Boom in wind and solar power will see huge surplus of electricity go to waste in 2030

Boom in wind and solar power will see huge surplus of electricity go to waste in 2030

Britain is predicted to have an excess amount of electricity by 2030 due to huge investments in wind and solar power, according to new analysis.

An enormous amount of energy produced by renewable sources could go to waste within a decade without significantly more energy storage technologies, such as batteries and electrolysers to make hydrogen – according to LCP, a consultancy.

Britain’s electricity grid runs on a supply and demand basis and therefore has to be kept in balance to keep the system running and avoid blackouts.

If more energy is produced than there is demand for, it goes to waste.

This impacts wind and solar notably, as unlike coal and nuclear their energy production cannot be increased on command to match demand.
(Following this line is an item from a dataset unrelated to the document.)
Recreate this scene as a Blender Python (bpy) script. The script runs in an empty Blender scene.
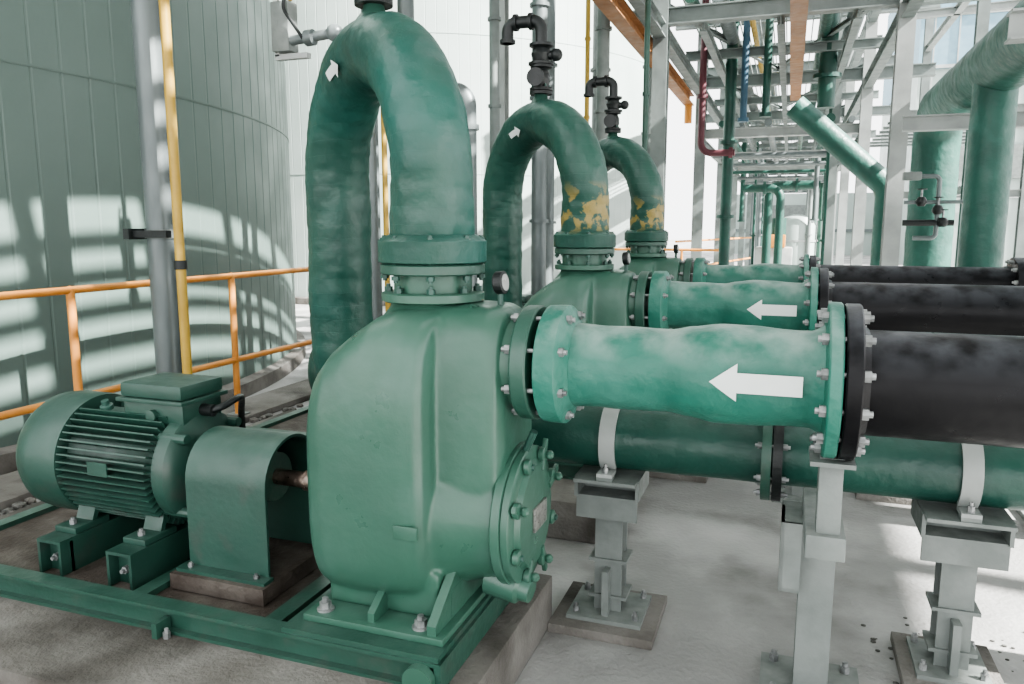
import bpy, bmesh, math, random
from mathutils import Vector, Matrix, noise
random.seed(4)
C = bpy.context.scene.collection
V = Vector
pi = math.pi

# ---------------------------------------------------------------- materials
def mat(name, c1, c2=None, rough=.5, metal=0, scale=4, bump=.15, bscale=50, lo=.4, hi=.65,
        dust=0, dustcol=(.6,.62,.6), wave=None, patch=None, coat=0, stretch=(1,1,1), c3=None, c3scale=1.2, c3lo=.55, c3hi=.7, c4=None, c4scale=2.5, c4lo=.6, c4hi=.75, spec=.5):
    m = bpy.data.materials.new(name); m.use_nodes = True
    nt = m.node_tree; N = nt.nodes; L = nt.links
    b = N['Principled BSDF']; b.inputs['Specular IOR Level'].default_value = spec
    tc = N.new('ShaderNodeTexCoord'); mp = N.new('ShaderNodeMapping')
    mp.inputs['Scale'].default_value = stretch
    L.new(tc.outputs['Object'], mp.inputs['Vector'])
    def noi(s, d=5, off=0):
        n = N.new('ShaderNodeTexNoise'); n.inputs['Scale'].default_value = s
        n.inputs['Detail'].default_value = d
        if off:
            v = N.new('ShaderNodeVectorMath'); v.operation = 'ADD'; v.inputs[1].default_value = (off, off*.7, -off)
            L.new(mp.outputs[0], v.inputs[0]); L.new(v.outputs[0], n.inputs['Vector'])
        else: L.new(mp.outputs[0], n.inputs['Vector'])
        return n.outputs[0]
    def mr(src, a, bb, c=0, d=1):
        n = N.new('ShaderNodeMapRange'); L.new(src, n.inputs[0])
        for i, v in enumerate((a, bb, c, d)): n.inputs[i+1].default_value = v
        return n.outputs[0]
    def mix(f, A, B):
        n = N.new('ShaderNodeMix'); n.data_type = 'RGBA'; L.new(f, n.inputs[0])
        for s, x in ((6, A), (7, B)):
            if isinstance(x, tuple): n.inputs[s].default_value = (*x, 1)
            else: L.new(x, n.inputs[s])
        return n.outputs[2]
    def math_(op, A, B):
        n = N.new('ShaderNodeMath'); n.operation = op
        for i, x in enumerate((A, B)):
            if isinstance(x, (int, float)): n.inputs[i].default_value = x
            else: L.new(x, n.inputs[i])
        return n.outputs[0]
    c2 = c2 or tuple(x*.75 for x in c1)
    col = mix(mr(noi(scale), lo, hi), c1, c2)
    if c3: col = mix(mr(noi(c3scale, 7, 3.1), c3lo, c3hi), col, c3)
    if c4: col = mix(mr(noi(c4scale, 9, 7.7), c4lo, c4hi), col, c4)
    if dust:
        g = N.new('ShaderNodeNewGeometry'); s = N.new('ShaderNodeSeparateXYZ')
        L.new(g.outputs['Normal'], s.inputs[0])
        f = math_('MULTIPLY', mr(s.outputs[2], .25, 1), mr(noi(scale*2.2, 8), .35, .6))
        col = mix(math_('MULTIPLY', f, dust), col, dustcol)
    if patch:
        s = N.new('ShaderNodeSeparateXYZ'); L.new(tc.outputs['Object'], s.inputs[0])
        a = mr(s.outputs[2], patch[0], patch[0]+.05); bq = mr(s.outputs[2], patch[1]+.06, patch[1]-.04)
        xx = mr(s.outputs[0], -1.32, -1.28)
        f = math_('MULTIPLY', math_('MULTIPLY', math_('MULTIPLY', a, bq), xx), mr(noi(13, 8), .51, .55))
        col = mix(f, col, patch[2])
    L.new(col, b.inputs['Base Color'])
    b.inputs['Metallic'].default_value = metal
    L.new(mr(noi(scale*3), .3, .7, max(.03, rough-.1), min(1, rough+.14)), b.inputs['Roughness'])
    if coat: b.inputs['Coat Weight'].default_value = coat; b.inputs['Coat Roughness'].default_value = .25
    if bump:
        h = noi(bscale, 4)
        if wave:
            w = N.new('ShaderNodeTexWave'); w.bands_direction = wave[0]; w.inputs['Scale'].default_value = wave[1]
            w.inputs['Distortion'].default_value = 1.4; w.inputs['Detail'].default_value = 2
            w.inputs['Detail Scale'].default_value = 1.5; w.wave_profile = 'SAW'
            L.new(mp.outputs[0], w.inputs['Vector'])
            h = math_('ADD', math_('MULTIPLY', h, .5), math_('MULTIPLY', w.outputs[1], wave[2]))
        bp = N.new('ShaderNodeBump'); bp.inputs['Strength'].default_value = bump; bp.inputs['Distance'].default_value = .02
        L.new(h, bp.inputs['Height']); L.new(bp.outputs[0], b.inputs['Normal'])
    return m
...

The Government’s new Energy Security Strategy – which is aiming for 95% of its electricity to be from low-carbon sources such as solar panels by 2030 –  raised questions for investors of renewable sources and nuclear plants about if they will be able to find buyers for when they are producing energy above levels of demand.

Without a big expansion of energy storage technologies, this could lead to huge amounts of green electricity being wasted, with plant owners being forced to switch off production.

Chris Matson, a partner at LCP, spoke to The Times, he said: ‘For more than half the time in 2030 the UK’s renewable and nuclear backed energy system will be producing more energy from renewables and nuclear than it uses.

‘Simply wasting this generation would harm both consumers and investors so a whole system approach is essential to minimise the cost of delivering net zero.’

He said the UK needed to accelerate the delivery of technologies such as battery storage, pumped hydro-electric plants, and electrolysers.

In 2021, LCP estimated that an extra 20GWh of battery storage could reduce the amount of wind power wasted by up to 50%.

They also predicted by 2025, wind curtailments between Scotland and England will cost consumers £1bn per year and that this figure is likely to grow.

Analysis showed Great Britain curtailed wind power on 75% of days in 2020, with over 3.6TWh of wind power being turned off in total, mainly due to network constraints.

This volume of wasted wind power is enough to have powered over a million homes for a whole year.

On April 1 this year energy bills in the UK skyrocketed, by 54% as regulator Ofgem raised the price cap for an average home to £1,971 from £1,277 – an increase of £693.

It is predicted that this bill could rise even higher to around £2,700-a-year from October.

The cause of this in part is due to the expected rise in gas prices due to the Russian invasion of Ukraine.

British and European gas prices have both hit record highs since the war in Ukraine began.

While the UK only has about 5% of its gas supplied by Russia, the prices we pay can still be driven up worldwide if Russian supplies to Europe are affected.

In April, 40% of the electricity generated in the UK came from gas, 23.4% from wind, 17.1% from nuclear and solar generated 6.1%.

Following the conflict and its disruption to the international market, the Government hopes its Energy Security Strategy will help increase our self-reliance for energy production.

The plan includes the ambition to build up to eight nuclear plants to meet around a quarter of projected electricity demand by 2050.